Un linguaggio degno di un suprematista bianco, secondo la critica mediatica che si è sollevata, puntuale come una bomba ad orologeria, in attesa di cogliere sul fatto chi non si adegua ai canoni previsti dallo schema in vigore nel confronto di idee, un mix di politicamente corretto e vittimismo. Una trappola orchestrata ad hoc per la soddisfazione di George Eaton, il vicedirettore del New Statesman, che si è occupato dell’intervista e che si è fatto ritrarre su Instagram intento a bere champagne dopo aver saputo del licenziamento – per poi cancellare il post. Un agguato intellettuale vero e proprio.

Eppure, le posizioni di Scruton sono da sempre note: è sulle scena da anni ed è autore di diverse pubblicazioni, nonché dell’opera “How to be a Conservative” (2014), all’interno della quale passa ai raggi X il mondo culturale islamico e le sue contraddizioni (“Il fatto che l’Islam ponga la religione al di sopra del concetto di nazionalità come elemento per testarne l’appartenenza rappresenta una minaccia all’ordine politico”). Le alzate di sopracciglio postume sanno solo di ipocrisia, atteggiamento che preclude qualsiasi forma di dibattito: ma il fatto di sentirsi offesi per le opinioni discordanti di qualcuno non significa essere necessariamente dalla parte della ragione.

L’imbarazzo che inoltre è trapelato da comunicati e dichiarazioni con le quali gli ambienti governativi di Londra hanno voluto interrompere qualsiasi rapporto con Scruton indicano come questa debolezza di pensiero stia trovando purtroppo spazio anche all’interno degli stessi ambienti conservatori, dopo aver intaccato da tempo quelli progressisti e universitari dove ha trovato linfa vitale per crescere e moltiplicarsi.

La procedura prevede che al povero malcapitato non venga concessa alcuna obiezione, al più verranno accettate solo le scuse – peraltro improbabili da parte del filosofo, che preferirà starsene tranquillo nella sua abitazione immersa nelle campagne del Wiltshire.
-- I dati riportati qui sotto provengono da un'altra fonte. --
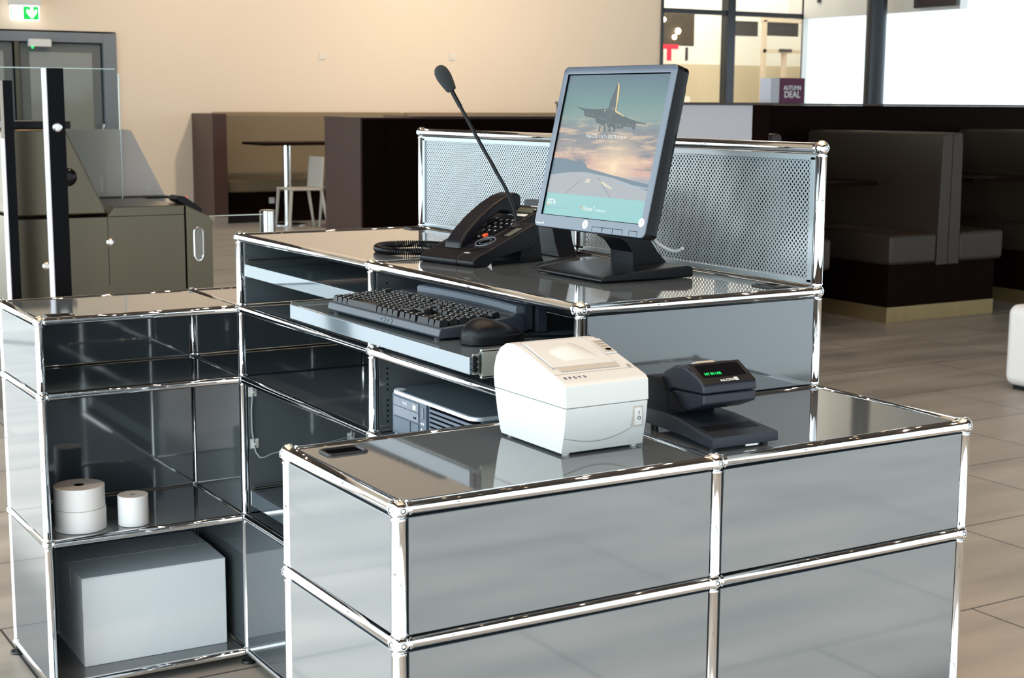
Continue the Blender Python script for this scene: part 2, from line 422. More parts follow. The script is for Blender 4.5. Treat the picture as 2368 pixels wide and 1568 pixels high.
# pull-out trays with telescopic slides
def tray(parent, x0, x1, y0, y1, z0, z1, rails):
    m = M().slot('tray').bb((x0, y0, z0), (x0 + .014, y1, z1), .0012)
    m.bb((x0 + .012, y0, z1 - .0035), (x1, y1, z1 - .0012), .0004)
    m.bb((x0 + .012, y0, z0), (x1, y0 + .0015, z1 - .001)).bb((x0 + .012, y1 - .0015, z0), (x1, y1, z1 - .001)).bb((x1 - .002, y0, z0), (x1, y1, z1 - .001))
    t = m.obj('pull_out_tray', parent=parent, world=True)
    for (ya, yb, xa, s) in rails:
        w = yb - ya; zc = (z0 + z1) / 2 + .003
        r = M().slot('zinc')
        xi = x0 + .004
        # inner member: flat web with two lips
        yw = ya if s > 0 else yb
        r.bb((xi, yw, zc - .016), (x1, yw + s * .0014, zc + .016)).bb((xi, yw, zc + .0145), (x1, yw + s * .005, zc + .016)).bb((xi, yw, zc - .016), (x1, yw + s * .005, zc - .0145))
        r.obj('inner_slide', parent=t, world=True)
        r = M().slot('zinc')
        yo = yw + s * .0016
        r.bb((xa, yo + s * .0056, zc - .021), (x1 + .05, yo + s * .0072, zc + .021))
        for q in (-1, 1): r.bb((xa, yo - s * .0, zc + q * .0195), (x1 + .05, yo + s * .0072, zc + q * .0225)); r.bb((xa, yo, zc + q * .0165), (x1 + .05, yo + s * .0016, zc + q * .0215))
        r.obj('outer_slide', parent=t, world=True)
        r = M().slot('black')
        for k in (-1, 0, 1): r.cyl((xi + .0035, yw + s * .0014, zc + k * .0085), (xi + .0035, yw + s * .0056, zc + k * .0085), .0046, 14)
        r.cyl((xi + .016, yw + s * .0013, zc - .003), (xi + .016, yw + s * .002, zc - .003), .0022, 12)
        r.obj('slide_end_stop', parent=t, world=True)
    return t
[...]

A noi tocca al contrario assistere preoccupati al cortocircuito in atto nel quale i diritti (tra cui quello di espressione) non sono più innati, ma attribuiti da un gruppo all’altro: da quello che li detiene (elitario e supponente, predicatore di falso liberalismo e presunte pari dignità) a quello di chi aspira a farne parte, un po’ per convinzione, un po’ per spirito di sopravvivenza alle perquisizioni casa per casa.